Task description:
Would you quote the material below in full and unchanged?
— start of Provided data —
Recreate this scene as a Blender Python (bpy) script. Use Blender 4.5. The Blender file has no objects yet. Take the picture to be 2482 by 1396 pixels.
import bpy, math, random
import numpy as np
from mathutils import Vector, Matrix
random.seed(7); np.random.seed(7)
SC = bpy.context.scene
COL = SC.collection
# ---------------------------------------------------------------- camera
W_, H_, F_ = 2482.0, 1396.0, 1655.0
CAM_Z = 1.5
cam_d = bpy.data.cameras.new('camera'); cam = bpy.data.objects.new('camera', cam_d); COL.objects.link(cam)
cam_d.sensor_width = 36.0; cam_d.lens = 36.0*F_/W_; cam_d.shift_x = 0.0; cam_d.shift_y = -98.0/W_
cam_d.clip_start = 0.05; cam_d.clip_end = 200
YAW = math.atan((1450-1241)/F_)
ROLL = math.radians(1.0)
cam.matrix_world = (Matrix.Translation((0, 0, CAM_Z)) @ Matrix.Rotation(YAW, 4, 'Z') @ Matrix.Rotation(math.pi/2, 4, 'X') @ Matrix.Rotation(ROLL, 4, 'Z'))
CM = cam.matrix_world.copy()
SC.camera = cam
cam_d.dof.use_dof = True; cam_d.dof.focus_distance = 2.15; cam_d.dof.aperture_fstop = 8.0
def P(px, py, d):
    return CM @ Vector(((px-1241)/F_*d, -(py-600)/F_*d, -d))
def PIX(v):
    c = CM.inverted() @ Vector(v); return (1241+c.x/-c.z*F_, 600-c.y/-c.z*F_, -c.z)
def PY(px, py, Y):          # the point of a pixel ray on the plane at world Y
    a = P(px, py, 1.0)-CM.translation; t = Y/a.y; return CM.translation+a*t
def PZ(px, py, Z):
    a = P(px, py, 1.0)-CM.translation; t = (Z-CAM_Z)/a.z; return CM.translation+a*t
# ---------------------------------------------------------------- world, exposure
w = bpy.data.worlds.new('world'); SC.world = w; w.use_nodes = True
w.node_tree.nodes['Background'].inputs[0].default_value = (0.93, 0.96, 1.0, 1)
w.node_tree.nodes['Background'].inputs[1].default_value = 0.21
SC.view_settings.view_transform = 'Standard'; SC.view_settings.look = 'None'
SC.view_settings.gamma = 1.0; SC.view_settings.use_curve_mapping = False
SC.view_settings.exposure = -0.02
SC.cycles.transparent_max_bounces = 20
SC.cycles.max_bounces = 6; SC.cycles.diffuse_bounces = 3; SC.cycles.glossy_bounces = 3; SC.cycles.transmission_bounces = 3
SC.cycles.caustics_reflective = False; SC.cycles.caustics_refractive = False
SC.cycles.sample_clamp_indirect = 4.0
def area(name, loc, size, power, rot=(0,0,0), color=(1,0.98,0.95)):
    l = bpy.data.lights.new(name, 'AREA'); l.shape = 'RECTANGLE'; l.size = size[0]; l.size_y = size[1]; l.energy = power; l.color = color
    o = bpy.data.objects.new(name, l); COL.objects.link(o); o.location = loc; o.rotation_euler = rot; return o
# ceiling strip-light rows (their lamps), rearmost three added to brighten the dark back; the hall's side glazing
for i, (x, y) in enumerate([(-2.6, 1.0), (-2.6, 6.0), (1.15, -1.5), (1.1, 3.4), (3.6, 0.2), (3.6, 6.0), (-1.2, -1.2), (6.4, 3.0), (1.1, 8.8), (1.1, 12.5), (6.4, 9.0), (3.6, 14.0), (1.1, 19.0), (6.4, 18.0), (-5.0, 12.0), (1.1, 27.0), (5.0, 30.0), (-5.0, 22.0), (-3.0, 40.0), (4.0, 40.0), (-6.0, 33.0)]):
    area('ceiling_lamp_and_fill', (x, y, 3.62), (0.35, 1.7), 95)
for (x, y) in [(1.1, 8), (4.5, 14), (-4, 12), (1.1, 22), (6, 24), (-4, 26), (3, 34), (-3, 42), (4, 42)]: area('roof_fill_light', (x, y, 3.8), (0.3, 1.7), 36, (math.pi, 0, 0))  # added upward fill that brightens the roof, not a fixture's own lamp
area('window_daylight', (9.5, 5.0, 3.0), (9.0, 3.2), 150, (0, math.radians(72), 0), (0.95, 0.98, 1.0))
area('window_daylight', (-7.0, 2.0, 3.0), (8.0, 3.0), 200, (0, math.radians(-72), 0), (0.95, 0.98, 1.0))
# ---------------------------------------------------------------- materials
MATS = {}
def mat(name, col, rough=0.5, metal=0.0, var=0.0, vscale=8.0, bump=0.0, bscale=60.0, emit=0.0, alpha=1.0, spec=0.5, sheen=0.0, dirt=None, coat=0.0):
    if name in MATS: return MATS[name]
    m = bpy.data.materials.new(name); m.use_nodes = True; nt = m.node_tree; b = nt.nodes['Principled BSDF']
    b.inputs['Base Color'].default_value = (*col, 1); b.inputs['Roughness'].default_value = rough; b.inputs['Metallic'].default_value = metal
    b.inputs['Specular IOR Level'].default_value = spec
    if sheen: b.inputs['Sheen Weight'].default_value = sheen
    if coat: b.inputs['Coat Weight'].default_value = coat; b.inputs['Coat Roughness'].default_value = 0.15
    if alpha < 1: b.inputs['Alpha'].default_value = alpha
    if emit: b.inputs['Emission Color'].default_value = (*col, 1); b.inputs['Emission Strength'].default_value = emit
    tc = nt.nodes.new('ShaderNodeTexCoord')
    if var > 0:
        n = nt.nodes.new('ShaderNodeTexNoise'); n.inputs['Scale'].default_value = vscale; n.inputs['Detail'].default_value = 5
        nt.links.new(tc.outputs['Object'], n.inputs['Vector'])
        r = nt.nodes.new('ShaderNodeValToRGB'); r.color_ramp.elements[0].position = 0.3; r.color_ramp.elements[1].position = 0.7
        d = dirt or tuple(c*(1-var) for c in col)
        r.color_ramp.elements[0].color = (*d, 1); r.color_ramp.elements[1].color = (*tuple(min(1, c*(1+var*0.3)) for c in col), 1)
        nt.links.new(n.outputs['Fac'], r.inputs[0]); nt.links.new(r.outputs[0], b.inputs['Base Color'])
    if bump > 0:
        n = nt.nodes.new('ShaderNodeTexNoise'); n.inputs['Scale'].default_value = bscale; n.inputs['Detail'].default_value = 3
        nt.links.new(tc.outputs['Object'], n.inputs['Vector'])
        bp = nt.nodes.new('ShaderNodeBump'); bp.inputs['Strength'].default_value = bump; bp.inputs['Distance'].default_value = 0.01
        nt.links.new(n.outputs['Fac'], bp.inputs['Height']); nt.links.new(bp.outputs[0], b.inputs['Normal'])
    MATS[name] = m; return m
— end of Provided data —
Exercise output:
Recreate this scene as a Blender Python (bpy) script. Use Blender 4.5. The Blender file has no objects yet. Take the picture to be 2482 by 1396 pixels.
import bpy, math, random
import numpy as np
from mathutils import Vector, Matrix
random.seed(7); np.random.seed(7)
SC = bpy.context.scene
COL = SC.collection
# ---------------------------------------------------------------- camera
W_, H_, F_ = 2482.0, 1396.0, 1655.0
CAM_Z = 1.5
cam_d = bpy.data.cameras.new('camera'); cam = bpy.data.objects.new('camera', cam_d); COL.objects.link(cam)
cam_d.sensor_width = 36.0; cam_d.lens = 36.0*F_/W_; cam_d.shift_x = 0.0; cam_d.shift_y = -98.0/W_
cam_d.clip_start = 0.05; cam_d.clip_end = 200
YAW = math.atan((1450-1241)/F_)
ROLL = math.radians(1.0)
cam.matrix_world = (Matrix.Translation((0, 0, CAM_Z)) @ Matrix.Rotation(YAW, 4, 'Z') @ Matrix.Rotation(math.pi/2, 4, 'X') @ Matrix.Rotation(ROLL, 4, 'Z'))
CM = cam.matrix_world.copy()
SC.camera = cam
cam_d.dof.use_dof = True; cam_d.dof.focus_distance = 2.15; cam_d.dof.aperture_fstop = 8.0
def P(px, py, d):
    return CM @ Vector(((px-1241)/F_*d, -(py-600)/F_*d, -d))
def PIX(v):
    c = CM.inverted() @ Vector(v); return (1241+c.x/-c.z*F_, 600-c.y/-c.z*F_, -c.z)
def PY(px, py, Y):          # the point of a pixel ray on the plane at world Y
    a = P(px, py, 1.0)-CM.translation; t = Y/a.y; return CM.translation+a*t
def PZ(px, py, Z):
    a = P(px, py, 1.0)-CM.translation; t = (Z-CAM_Z)/a.z; return CM.translation+a*t
# ---------------------------------------------------------------- world, exposure
w = bpy.data.worlds.new('world'); SC.world = w; w.use_nodes = True
w.node_tree.nodes['Background'].inputs[0].default_value = (0.93, 0.96, 1.0, 1)
w.node_tree.nodes['Background'].inputs[1].default_value = 0.21
SC.view_settings.view_transform = 'Standard'; SC.view_settings.look = 'None'
SC.view_settings.gamma = 1.0; SC.view_settings.use_curve_mapping = False
SC.view_settings.exposure = -0.02
SC.cycles.transparent_max_bounces = 20
SC.cycles.max_bounces = 6; SC.cycles.diffuse_bounces = 3; SC.cycles.glossy_bounces = 3; SC.cycles.transmission_bounces = 3
SC.cycles.caustics_reflective = False; SC.cycles.caustics_refractive = False
SC.cycles.sample_clamp_indirect = 4.0
def area(name, loc, size, power, rot=(0,0,0), color=(1,0.98,0.95)):
    l = bpy.data.lights.new(name, 'AREA'); l.shape = 'RECTANGLE'; l.size = size[0]; l.size_y = size[1]; l.energy = power; l.color = color
    o = bpy.data.objects.new(name, l); COL.objects.link(o); o.location = loc; o.rotation_euler = rot; return o
# ceiling strip-light rows (their lamps), rearmost three added to brighten the dark back; the hall's side glazing
for i, (x, y) in enumerate([(-2.6, 1.0), (-2.6, 6.0), (1.15, -1.5), (1.1, 3.4), (3.6, 0.2), (3.6, 6.0), (-1.2, -1.2), (6.4, 3.0), (1.1, 8.8), (1.1, 12.5), (6.4, 9.0), (3.6, 14.0), (1.1, 19.0), (6.4, 18.0), (-5.0, 12.0), (1.1, 27.0), (5.0, 30.0), (-5.0, 22.0), (-3.0, 40.0), (4.0, 40.0), (-6.0, 33.0)]):
    area('ceiling_lamp_and_fill', (x, y, 3.62), (0.35, 1.7), 95)
for (x, y) in [(1.1, 8), (4.5, 14), (-4, 12), (1.1, 22), (6, 24), (-4, 26), (3, 34), (-3, 42), (4, 42)]: area('roof_fill_light', (x, y, 3.8), (0.3, 1.7), 36, (math.pi, 0, 0))  # added upward fill that brightens the roof, not a fixture's own lamp
area('window_daylight', (9.5, 5.0, 3.0), (9.0, 3.2), 150, (0, math.radians(72), 0), (0.95, 0.98, 1.0))
area('window_daylight', (-7.0, 2.0, 3.0), (8.0, 3.0), 200, (0, math.radians(-72), 0), (0.95, 0.98, 1.0))
# ---------------------------------------------------------------- materials
MATS = {}
def mat(name, col, rough=0.5, metal=0.0, var=0.0, vscale=8.0, bump=0.0, bscale=60.0, emit=0.0, alpha=1.0, spec=0.5, sheen=0.0, dirt=None, coat=0.0):
    if name in MATS: return MATS[name]
    m = bpy.data.materials.new(name); m.use_nodes = True; nt = m.node_tree; b = nt.nodes['Principled BSDF']
    b.inputs['Base Color'].default_value = (*col, 1); b.inputs['Roughness'].default_value = rough; b.inputs['Metallic'].default_value = metal
    b.inputs['Specular IOR Level'].default_value = spec
    if sheen: b.inputs['Sheen Weight'].default_value = sheen
    if coat: b.inputs['Coat Weight'].default_value = coat; b.inputs['Coat Roughness'].default_value = 0.15
    if alpha < 1: b.inputs['Alpha'].default_value = alpha
    if emit: b.inputs['Emission Color'].default_value = (*col, 1); b.inputs['Emission Strength'].default_value = emit
    tc = nt.nodes.new('ShaderNodeTexCoord')
    if var > 0:
        n = nt.nodes.new('ShaderNodeTexNoise'); n.inputs['Scale'].default_value = vscale; n.inputs['Detail'].default_value = 5
        nt.links.new(tc.outputs['Object'], n.inputs['Vector'])
        r = nt.nodes.new('ShaderNodeValToRGB'); r.color_ramp.elements[0].position = 0.3; r.color_ramp.elements[1].position = 0.7
        d = dirt or tuple(c*(1-var) for c in col)
        r.color_ramp.elements[0].color = (*d, 1); r.color_ramp.elements[1].color = (*tuple(min(1, c*(1+var*0.3)) for c in col), 1)
        nt.links.new(n.outputs['Fac'], r.inputs[0]); nt.links.new(r.outputs[0], b.inputs['Base Color'])
    if bump > 0:
        n = nt.nodes.new('ShaderNodeTexNoise'); n.inputs['Scale'].default_value = bscale; n.inputs['Detail'].default_value = 3
        nt.links.new(tc.outputs['Object'], n.inputs['Vector'])
        bp = nt.nodes.new('ShaderNodeBump'); bp.inputs['Strength'].default_value = bump; bp.inputs['Distance'].default_value = 0.01
        nt.links.new(n.outputs['Fac'], bp.inputs['Height']); nt.links.new(bp.outputs[0], b.inputs['Normal'])
    MATS[name] = m; return m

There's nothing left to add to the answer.